Because, this is where the kingdom of God begins. It is here that we come for repentance, to receive, at that table, a foretaste of the heavenly banquet, and through the word and sacrament to prepare ourselves and to be empowered to go out into the world as an inbreaking of God’s kingdom—to represent (to re-present Christ), to be Christ to others.

Is that what happens to you on Sunday? Do you leave here with renewed faith and renewed strength to love and serve the Lord?
Or are you just going through the motions?

Is there true joy in your relationship with God? Have you invited anyone to church lately? Are you sharing your faith by word and example to others? Are you proclaiming, in your being, the Advent of Christ and the coming of the kingdom of God?
Are you ready? Are you prepared? If not, why not?

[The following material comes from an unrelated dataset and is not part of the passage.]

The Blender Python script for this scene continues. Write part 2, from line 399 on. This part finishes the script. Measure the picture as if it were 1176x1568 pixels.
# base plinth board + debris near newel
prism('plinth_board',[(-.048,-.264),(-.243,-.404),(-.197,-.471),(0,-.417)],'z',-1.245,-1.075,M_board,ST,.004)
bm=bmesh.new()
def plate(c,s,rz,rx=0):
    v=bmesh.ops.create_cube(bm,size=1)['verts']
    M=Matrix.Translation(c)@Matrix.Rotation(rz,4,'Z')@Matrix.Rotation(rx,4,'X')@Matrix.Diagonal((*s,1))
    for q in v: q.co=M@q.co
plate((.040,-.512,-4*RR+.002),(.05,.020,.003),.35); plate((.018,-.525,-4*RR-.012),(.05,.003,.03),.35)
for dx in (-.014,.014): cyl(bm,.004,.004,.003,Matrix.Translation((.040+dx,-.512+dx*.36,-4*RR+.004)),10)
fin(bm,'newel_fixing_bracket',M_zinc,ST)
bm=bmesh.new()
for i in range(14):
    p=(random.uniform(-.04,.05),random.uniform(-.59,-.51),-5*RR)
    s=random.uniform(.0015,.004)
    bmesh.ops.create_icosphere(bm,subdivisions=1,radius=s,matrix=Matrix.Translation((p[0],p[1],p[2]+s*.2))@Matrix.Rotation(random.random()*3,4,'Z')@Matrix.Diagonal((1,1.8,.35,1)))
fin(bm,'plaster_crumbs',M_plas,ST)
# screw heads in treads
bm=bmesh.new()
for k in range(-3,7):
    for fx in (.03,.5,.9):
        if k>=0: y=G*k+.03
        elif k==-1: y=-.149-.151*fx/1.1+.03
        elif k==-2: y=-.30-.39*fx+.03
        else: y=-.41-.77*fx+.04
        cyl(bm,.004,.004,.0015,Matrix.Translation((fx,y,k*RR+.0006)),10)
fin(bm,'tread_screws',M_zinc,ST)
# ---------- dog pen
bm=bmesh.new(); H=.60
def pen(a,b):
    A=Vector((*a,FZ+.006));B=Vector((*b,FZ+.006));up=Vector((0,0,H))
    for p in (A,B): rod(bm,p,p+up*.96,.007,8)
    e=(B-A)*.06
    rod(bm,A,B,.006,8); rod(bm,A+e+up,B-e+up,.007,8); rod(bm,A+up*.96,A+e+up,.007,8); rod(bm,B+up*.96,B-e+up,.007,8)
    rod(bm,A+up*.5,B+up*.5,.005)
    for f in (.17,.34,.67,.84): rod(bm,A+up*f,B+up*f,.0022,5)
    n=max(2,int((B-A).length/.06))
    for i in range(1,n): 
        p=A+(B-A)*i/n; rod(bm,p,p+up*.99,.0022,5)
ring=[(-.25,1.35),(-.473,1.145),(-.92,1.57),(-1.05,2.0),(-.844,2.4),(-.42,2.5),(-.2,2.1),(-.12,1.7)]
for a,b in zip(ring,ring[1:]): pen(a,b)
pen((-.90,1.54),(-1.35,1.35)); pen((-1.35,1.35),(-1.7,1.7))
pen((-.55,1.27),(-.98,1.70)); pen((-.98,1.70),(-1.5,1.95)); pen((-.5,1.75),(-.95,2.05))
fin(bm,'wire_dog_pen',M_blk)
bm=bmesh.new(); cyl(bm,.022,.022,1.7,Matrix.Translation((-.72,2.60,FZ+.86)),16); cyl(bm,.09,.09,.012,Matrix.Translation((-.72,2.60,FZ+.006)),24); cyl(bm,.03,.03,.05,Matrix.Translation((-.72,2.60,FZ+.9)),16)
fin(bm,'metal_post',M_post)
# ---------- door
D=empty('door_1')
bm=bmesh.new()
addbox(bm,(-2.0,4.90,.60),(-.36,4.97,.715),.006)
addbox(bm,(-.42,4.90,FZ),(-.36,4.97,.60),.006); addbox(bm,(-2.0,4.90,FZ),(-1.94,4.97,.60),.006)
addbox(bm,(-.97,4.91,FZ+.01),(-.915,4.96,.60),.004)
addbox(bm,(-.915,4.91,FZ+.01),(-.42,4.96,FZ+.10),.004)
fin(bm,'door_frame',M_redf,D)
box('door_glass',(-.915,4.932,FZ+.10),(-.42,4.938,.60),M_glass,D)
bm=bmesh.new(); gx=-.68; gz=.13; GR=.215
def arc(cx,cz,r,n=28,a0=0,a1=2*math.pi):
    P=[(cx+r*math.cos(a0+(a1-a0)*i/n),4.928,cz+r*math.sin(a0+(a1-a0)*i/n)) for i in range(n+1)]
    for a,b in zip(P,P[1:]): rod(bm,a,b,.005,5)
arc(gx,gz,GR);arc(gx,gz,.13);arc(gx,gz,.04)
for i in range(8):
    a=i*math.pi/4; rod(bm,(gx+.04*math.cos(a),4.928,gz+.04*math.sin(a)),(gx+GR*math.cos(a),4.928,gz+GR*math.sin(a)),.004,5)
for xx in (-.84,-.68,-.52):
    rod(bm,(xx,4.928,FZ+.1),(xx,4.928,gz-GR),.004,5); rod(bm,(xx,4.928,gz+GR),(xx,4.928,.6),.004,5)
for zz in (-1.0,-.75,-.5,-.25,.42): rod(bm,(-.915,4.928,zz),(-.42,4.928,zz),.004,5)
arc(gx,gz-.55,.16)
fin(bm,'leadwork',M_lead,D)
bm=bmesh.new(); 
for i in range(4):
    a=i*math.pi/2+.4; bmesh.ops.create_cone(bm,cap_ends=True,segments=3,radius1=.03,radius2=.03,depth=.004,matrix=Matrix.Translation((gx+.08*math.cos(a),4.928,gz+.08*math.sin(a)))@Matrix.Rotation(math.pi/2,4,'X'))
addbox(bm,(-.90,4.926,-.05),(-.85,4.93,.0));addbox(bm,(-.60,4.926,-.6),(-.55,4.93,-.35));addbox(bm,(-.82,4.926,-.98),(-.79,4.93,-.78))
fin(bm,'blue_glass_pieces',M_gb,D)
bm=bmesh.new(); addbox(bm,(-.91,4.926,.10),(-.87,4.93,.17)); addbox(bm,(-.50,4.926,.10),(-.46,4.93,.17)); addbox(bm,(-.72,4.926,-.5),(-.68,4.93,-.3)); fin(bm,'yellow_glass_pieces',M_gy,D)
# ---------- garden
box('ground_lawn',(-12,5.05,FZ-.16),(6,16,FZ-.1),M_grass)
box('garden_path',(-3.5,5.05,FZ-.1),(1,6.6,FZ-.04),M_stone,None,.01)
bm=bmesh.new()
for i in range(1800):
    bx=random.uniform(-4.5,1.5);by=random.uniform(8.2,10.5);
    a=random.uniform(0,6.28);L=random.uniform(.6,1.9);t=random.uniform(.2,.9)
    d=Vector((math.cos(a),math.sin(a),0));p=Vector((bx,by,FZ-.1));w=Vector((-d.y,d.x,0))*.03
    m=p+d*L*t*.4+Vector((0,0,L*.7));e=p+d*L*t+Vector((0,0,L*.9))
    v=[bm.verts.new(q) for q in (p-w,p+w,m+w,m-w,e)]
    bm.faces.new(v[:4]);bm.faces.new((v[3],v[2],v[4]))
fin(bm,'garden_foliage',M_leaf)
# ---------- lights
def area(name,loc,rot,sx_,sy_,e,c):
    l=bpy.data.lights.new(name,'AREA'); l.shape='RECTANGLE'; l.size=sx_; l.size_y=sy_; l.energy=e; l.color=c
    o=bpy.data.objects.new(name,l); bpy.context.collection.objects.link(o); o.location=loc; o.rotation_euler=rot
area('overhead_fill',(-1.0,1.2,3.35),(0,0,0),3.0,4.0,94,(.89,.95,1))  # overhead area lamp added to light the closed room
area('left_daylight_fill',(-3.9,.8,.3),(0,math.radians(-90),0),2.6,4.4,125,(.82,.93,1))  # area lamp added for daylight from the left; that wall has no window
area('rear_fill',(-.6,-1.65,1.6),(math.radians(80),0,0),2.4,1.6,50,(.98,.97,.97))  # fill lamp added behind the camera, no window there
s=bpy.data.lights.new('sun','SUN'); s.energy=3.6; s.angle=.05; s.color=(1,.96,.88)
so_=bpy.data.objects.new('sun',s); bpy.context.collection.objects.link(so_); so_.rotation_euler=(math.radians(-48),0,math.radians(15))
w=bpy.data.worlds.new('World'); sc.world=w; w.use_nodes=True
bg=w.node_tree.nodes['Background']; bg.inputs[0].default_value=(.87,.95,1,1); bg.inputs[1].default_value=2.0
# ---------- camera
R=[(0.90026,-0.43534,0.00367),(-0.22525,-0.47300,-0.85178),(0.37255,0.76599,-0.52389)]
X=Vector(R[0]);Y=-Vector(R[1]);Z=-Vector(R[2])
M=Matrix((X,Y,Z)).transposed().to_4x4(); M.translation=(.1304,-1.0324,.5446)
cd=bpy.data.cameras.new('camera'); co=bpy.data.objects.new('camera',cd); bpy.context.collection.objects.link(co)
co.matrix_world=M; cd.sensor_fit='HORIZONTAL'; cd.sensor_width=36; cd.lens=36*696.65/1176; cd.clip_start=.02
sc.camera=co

Advent truly is a season of mixed emotions. It is season of thanksgiving and joy. Jesus is coming, to heal, to save, to bring peace. But, as John reminds us, he is also coming to judge, and to baptize us with the Holy Spirit and the purifying fire.

Are you ready? Are you prepared? Does your baptism make a difference in your life? If so, then, act out your faith. Bear fruit worthy of repentance. “Prepare ye the way of the Lord,”

In the Name of the Father, and the Son, and the Holy Spirit. Amen.